Once a manager is approved, however, Japanese investors are exceptionally loyal. Investment time horizons congregate around three to five years. This provides valuable stability and time for an alternative investment manager to make a strategy work, though Japanese investors do also expect a high degree of transparency. Managers of Japanese assets are expected to deliver weekly reports, usually in a bespoke format. They are also expected to visit their investors at least two or three times a year. Global brand-name managers have found it necessary to actually open an office in Japan.
In this sense, Japanese investors are demanding. But they are also much more accommodating towards hedge fund fee structures than, say, Australian pension funds, chiefly because they are happy to accept management and performance fees for traded guarantees of liquidity without penalty. That said, growing sales of exchange-traded funds (ETFs) in Japan suggest that institutional tolerance for generous fee structures is dependent on the ability of managers to deliver alpha.

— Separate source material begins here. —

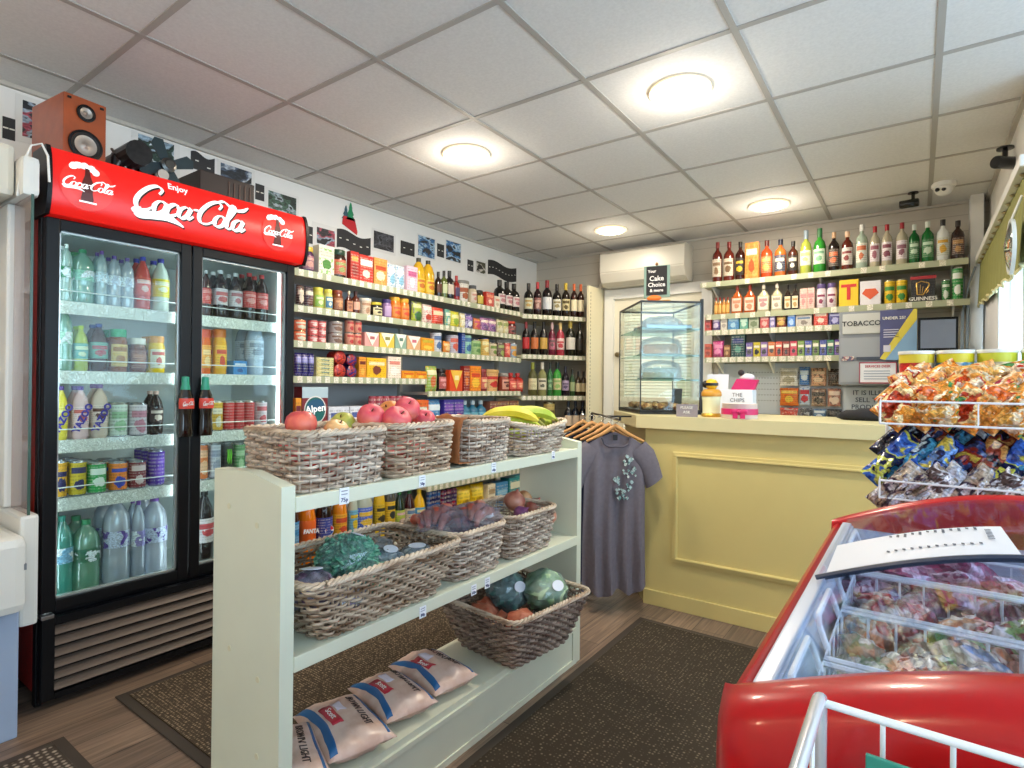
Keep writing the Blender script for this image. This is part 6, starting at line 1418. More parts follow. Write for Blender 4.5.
MB().box(-.445, .05, 4.86, 4.866, 1.0, 1.215).build('notice_board', pm('#c2cbd8', .4), t)
for k, s_ in enumerate(('IT IS ILLEGAL TO', 'SELL TOBACCO', 'PRODUCTS TO ANYONE')):
    text('notice_words', s_, .047, pm('#3a4660', .4), (-.40+(.013, .03, .005)[k], 4.858, 1.175-.052*k), FY, t, align='LEFT', bold=.0006)
t = thing('back_worktop', 'pale worktop along the wall behind the counter, under the perforated panel', 'worktop')
MB().box(-1.42, .372, 4.25, 4.88, .955, .995, .004).build('worktop', M_top, t); MB().box(-1.40, .37, 4.29, 4.88, 0, .955).build('cupboards', M_ctr, t)
t = thing('till_screen', 'black-framed grey touch screen behind the crisps', 'screen', (.10, 4.38, .9955), .12)
MB().box(-.10, .10, -.012, .012, .45, .655, .004).build('screen_frame', M_blk, t); MB().box(-.088, .088, -.0135, -.0115, .465, .64).build('display', pm('#7d8496', .2), t)
MB().box(-.02, .02, -.01, .02, .0, .47, .003).box(-.09, .09, -.07, .07, 0, .015, .004).build('stand', M_blk2, t)
t = thing('till', 'light blue-grey cash till partly visible behind the crisp tubs', 'till', (.22, 3.47, 1.0421)); MB().box(-.1, .1, -.12, .12, 0, .20, .02).box(-.09, .09, .0, .1, .2, .30, .02).build('till_body', pm('#7f9ab0', .4), t)
m = MB()
for i in range(4):
    for j in range(5): m.box(-.07+.035*i, -.045+.035*i, -.10+.022*j, -.085+.022*j, .2, .206)
m.build('keys', pm('#c9d4dc', .4), t)
q = at(790, 415, z=1.042)
o = MB().sphere((0, 0, .0), .09, 16, 8, (1.6, .7, .4), .3, 3, 3).build('black_cloth', pm('#1d1d22', .8), None, True, (-.20, 3.42, 1.066)); tag(o, 'crumpled dark cloth lying on the counter below the notice', 'cloth')
# ------------------------------------------------------------------ air conditioner, cameras
t = thing('air_conditioner', 'white wall-mounted air conditioner above the louvred door', 'air conditioner')
b = MB(); X0, X1 = -2.36, -1.585; pf = [(4.895, 2.42), (4.70, 2.42), (4.672, 2.40), (4.665, 2.22), (4.70, 2.145), (4.76, 2.115), (4.895, 2.115)]
n = len(pf); b.add([(X0, y, z) for y, z in pf]+[(X1, y, z) for y, z in pf], [tuple(range(n)), tuple(range(n, 2*n))[::-1]]+[(i, n+i, n+(i+1) % n, (i+1) % n) for i in range(n)]); b.build('casing', pm('#c9c5b9', .3), t, 20)
MB().add([(X0+.03, 4.688, 2.170), (X1-.03, 4.688, 2.170), (X1-.03, 4.752, 2.118), (X0+.03, 4.752, 2.118), (X0+.03, 4.692, 2.166), (X1-.03, 4.692, 2.166), (X1-.03, 4.756, 2.114), (X0+.03, 4.756, 2.114)], [(0, 3, 2, 1), (4, 5, 6, 7)]).build('air_flap', pm('#c4bfb2', .4), t)
MB().box(X0+.002, X1-.002, 4.661, 4.667, 2.232, 2.236).build('panel_seam', pm('#b3ada0', .5), t)
t = MB().tube([(-2.37, 4.86, 2.2), (-2.42, 4.87, 2.19), (-2.46, 4.88, 2.13)], .028, 12).build('pipe_cover', pm('#d9d2c0', .5), None, True); tag(t, 'cream pipe cover beside the air conditioner, above the corner shelves', 'pipe')
q = at(946, 184, z=ZC)
t = thing('dome_camera', 'white dome security camera with two dark lenses on the ceiling', 'security camera', (.125, 4.40, ZC))
MB().lathe([(.062, 0), (.064, -.02), (.058, -.028)][::1], 24).build('base_ring', M_white, t, True); MB().sphere((0, 0, -.028), .05, 20, 14).build('ball', M_white, t, True)
for dx in (-.028, .004): MB().sphere((dx-.005, -.043, -.048), .012, 12, 8, (1, .4, 1)).build('lens', M_blk2, t, True)
def bullet(lab, x, y, z, rz, s=1):
    t = thing('bullet_camera', lab, 'security camera', (x, y, z), rz); t.scale = (s, s, s)
    MB().lathe([(.03, 0), (.03, -.008), (.01, -.012), (.01, -.04), (.016, -.05), (.016, -.06), (.001, -.062)], 14).build('mount', M_blk2, t, True)
    MB().lathe([(.024, -.055), (.026, -.05), (.026, .045), (.02, .05), (.001, .05)], 16, mat=Matrix.Translation((-.02, -.02, -.075)) @ Matrix.Rotation(PI/2, 4, 'Y') @ Matrix.Rotation(.2, 4, 'X')).build('camera_body', M_blk2, t, True)
    return t
bullet('small black security camera hanging above the green gin bottles', -.03, 4.50, ZC, .1)
bullet('larger black security camera above the window corner', .345, 3.68, 2.40, .9, 1.15)
# ------------------------------------------------------------------ blind, rail, mirror on the window side
t = thing('window_blind', 'olive green scalloped window blind with a pale fringe', 'blind')
YA, YB_ = 2.75, 4.74
def bz(y): return 1.66+.085*(y-YA)/(YB_-YA)
m = MB(); n = 80; top = [(.325, YA+(YB_-YA)*i/n, 2.02) for i in range(n+1)]
low = [(.318+.006*math.sin(i*1.1), YA+(YB_-YA)*i/n, bz(YA+(YB_-YA)*i/n)+.022*abs(math.sin(i*PI/10))) for i in range(n+1)]
vs = top+low; vs += [(x+.006, y, z) for x, y, z in vs]; N2 = 2*(n+1)
fs = []
for i in range(n): fs.append((i, i+1, n+2+i, n+1+i)); fs.append((N2+i+1, N2+i, N2+n+1+i, N2+n+2+i)); fs.append((n+1+i, n+2+i, N2+n+2+i, N2+n+1+i)); fs.append((i+1, i, N2+i, N2+i+1))
fs += [(0, n+1, N2+n+1, N2), (n, N2+n, N2+2*n+1, 2*n+1)]
m.add(vs, fs); m.build('fabric', pm('#8a8a4e', .8), t)
MB().tube([(p[0]+.002, p[1], p[2]-.004) for p in low], .006, 6).build('fringe', pm('#ded8a8', .7), t)
t = thing('blind_rail', 'white boxed rail along the top of the window blind', 'rail'); MB().box(.298, .345, 2.75, 4.74, 2.02, 2.062, .003).box(.345, .379, 2.75, 4.74, 2.0, 2.075, .002).build('rail_board', M_white, t)
m = MB()
for i in range(14): m.lathe([(.004, 0), (.012, -.004), (.004, -.012)], 8, cx=.318, cy=2.85+.14*i, mat=Matrix.Translation((0, 0, 2.02)))
m.build('rail_rings', pm('#a89a7a', .4, .5), t)
t = thing('wall_mirror', 'oval convex mirror hanging in front of the window blind', 'mirror', (at(1011, 247, x=.285).x, at(1011, 247, x=.285).y, at(1011, 247, x=.285).z), 0)
mt = Matrix.Rotation(-PI/2, 4, 'Y')
MB().lathe([(.001, .022), (.06, .013), (.095, 0), (.001, 0)], 32, mat=mt, sy=1).build('mirror_face', pm('#aebcc0', .06, 1), t, True)
MB().lathe([(.094, -.006), (.103, -.006), (.103, .006), (.094, .006), (.094, -.006)], 32, mat=mt).build('mirror_rim', pm('#d9dcd8', .3), t, True)
MB().tube([(.0, 0, .10), (.03, .0, .19)], .005, 6).build('hanger_arm', M_white, t)
t = thing('curtain', 'white vertical curtain folds in front of the bright window', 'curtain')
m = MB(); n = 60; vs = []
for zz in (1.02, 1.99):
    for i in range(n+1): vs.append((.358+.008*math.sin(i*1.25), 4.05+.66*i/n, zz))
m.add(vs, [(i, i+1, n+2+i, n+1+i) for i in range(n)]); o = m.build('curtain_fabric', pm('#d8dae0', .8), t, True); md = o.modifiers.new('thickness', 'SOLIDIFY'); md.thickness = .002
# pipes and cables in the corner
o = MB().tube([(.265, 4.74, 1.78), (.262, 4.735, 1.5), (.262, 4.73, 1.05)], .008, 8).tube([(.245, 4.74, 1.95), (.24, 4.73, 1.6), (.25, 4.73, 1.2)], .005, 8).tube([(.30, 4.70, 2.0), (.27, 4.72, 1.9), (.235, 4.735, 1.7), (.23, 4.735, 1.1)], .006, 8).build('corner_cables', pm('#8fa0b0', .5), None, True); tag(o, 'bundle of pale cables running down the corner post', 'cables')
# ------------------------------------------------------------------ photographs and road strips on the left wall
M_ph = lambda c: print_mat(c, 13, .5, hash_(c), (1, 1, 1.8))
def sheet(px0, px1, y0, y1, kind, C, lab, border=0):
    X = XL+.0015; p0, p1 = at(px0, 300, x=X).y, at(px1, 300, x=X).y; pm_ = (px0+px1)/2
    za, zb = at(pm_, y0, x=X).z, at(pm_, y1, x=X).z
    za = min(za, 2.45)
    t = thing('road_strip' if kind == 'road' else 'photo_print', lab, 'wall decoration' if kind == 'road' else 'photograph')
    if kind == 'road':
        n = 16; vs = []; amp = (za-zb)*.12 if (px1-px0) > 20 else 0
        for e in (0, .001):
            for zz in (zb, za):
                for i in range(n+1): vs.append((X+e, p0+(p1-p0)*i/n, zz+amp*math.sin(i/n*2*PI+.4)))
        m_ = MB(); k = n+1; fs = [(2*k+i, 2*k+i+1, 3*k+i+1, 3*k+i) for i in range(n)]+[(i+1, i, k+i, k+i+1) for i in range(n)]+[(i, i+1, 2*k+i+1, 2*k+i) for i in range(n)]+[(k+i+1, k+i, 3*k+i, 3*k+i+1) for i in range(n)]
        m_.add(vs, fs).build('strip', pm('#2b2a2c', .6), t)
        d = MB(); nd = max(2, int((p1-p0)/.05))
        for i in range(nd): u = (i+.5)/nd; yy = p0+(p1-p0)*u; zc = (za+zb)/2+amp*math.sin(u*2*PI+.4); d.box(X+.001, X+.0018, yy-.009, yy+.009, zc-.003, zc+.003)
        d.build('centre_dashes', pm('#e6e4da', .6), t)
    else:
        b = border
        MB().box(X, X+.0008, p0-b, p1+b, zb-b*1.1, za+b*.8).build('paper', pm('#dedcd8', .5), t)
        MB().box(X+.0008, X+.0016, p0, p1, zb, za).build('picture', M_ph(C), t)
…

For now only in retail distribution are management and performance fees under serious downward pressure in Japan. This is mainly because so many other intermediaries – the domestic fund manager, the local distributors, the fund accountant, the transfer agent, the custodian and the offshore vehicle – are also eating into returns. However, hedge fund managers are unlikely to seek retail investors except through funds of funds vehicles, which insulate them from competition on fees.
What distributors of retail funds do have in common with their institutional counterparts is a ready appreciation of the value of liquidity. For this reason, liquid alternatives, whether structured as UCITS funds or '40 Act funds, are likely to prove attractive simply because they offer daily liquidity. Managers of these funds need to be mindful, however, of the interest Japanese regulators have taken in adaptations of institutional strategies to the retail market. Poorly performing capital guaranteed capital products, which were widely sold in the years ahead of the financial crisis, are not forgotten.
If regulators sensitive about retail investor protection sound familiar, it would be a mistake to assume that selling investment management expertise is ever the same in Japan as it is anywhere else. The Japanese institutional investment market is sui generis. Even brand-name managers which can satisfy the well-attested Japanese preference for liquid, transparent, non- equity strategies will take between 18 months and three years to secure their first investment.
Retaining an allocation will require regular visits, adaptation of reporting formats, and especially respect for deadlines, to ensure Japanese counterparts can always meet the expectations they face. In Japan, mistakes are easy to make, and recovering from them is hard, but the rewards – in terms of large, loyal and engaged investors – mean the risks and the costs are well worth incurring.